The government is proposing a ban on future loans being made in secret.

But Sir Menzies said the new laws should be made retrospective, saying there appeared to be a link between large donors and peerages.

He suggested having a £50,000 cap on donations by individuals and said there was a case for limited state funding.

The Lib Dems have long argued for limits on donations.

They also want to reduce the limit on election spending for each party from £20m to £15m.

Agreement?

Former senior civil servant Sir Hayden Phillips is trying to find a consensus between the political parties on how they are funded.

But Lord Chancellor Lord Falconer says urgent action is needed to make details of loans public.

Sir Menzies said "transparency, transparency, transparency" should be the watchwords.

"There should be no secret loans of any kind, and if the lord chancellor is proposing that in legislation currently before Parliament, that's something we will most certainly support," he told BBC Radio 4's Today programme.

"But I think it should be retrospective.
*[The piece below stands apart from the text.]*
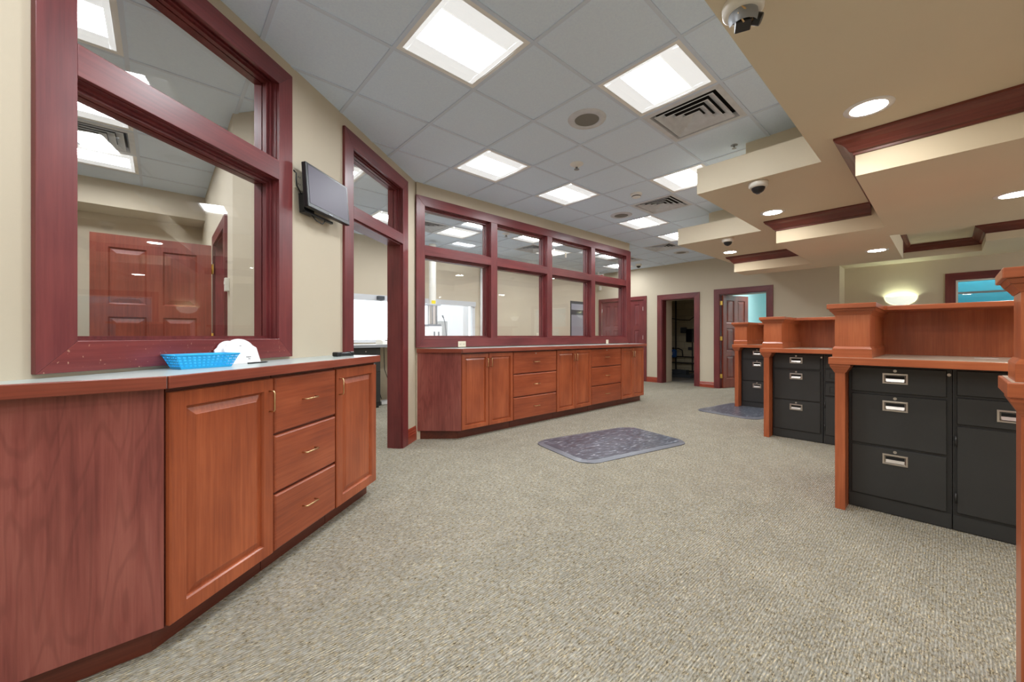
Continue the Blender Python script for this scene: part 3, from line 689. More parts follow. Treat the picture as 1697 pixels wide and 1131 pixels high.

I think we should know precisely who lent money to the Conservative Party and how much; and who lent money to the Labour Party and how much."

Suspicious minds

Sir Menzies said peerages had not been sold in the way ex-Liberal Prime Minister David Lloyd George had sold them.

"But I think there has been a link between generosity and preferment, and whenever a link of that kind is established then that is bound to raise suspicions in the minds of the general public and, more particularly, in the minds of MPs and members of the House of Lords," he argued.

Sir Menzies said his party had not nominated anyone for a peerage who had lent it large sums.

The Lib Dems had received loans from three people in the period before the general election and had declared their names and the sums lent, he said.

Lib Dem Treasury spokesman Vince Cable says Labour is suffering from negative equity, with its loans outweighing its assets by £2.375m.

Mr Cable said Labour's property portfolio, according to accounts for December 2004, was worth £9.125m while there were £11.5m in overdrafts and long-term loans.

Since then, Labour has been lent millions of pounds in secret loans, it has now emerged.

Tony Blair has denied nominating people for peerages in return for receiving large loans or donations.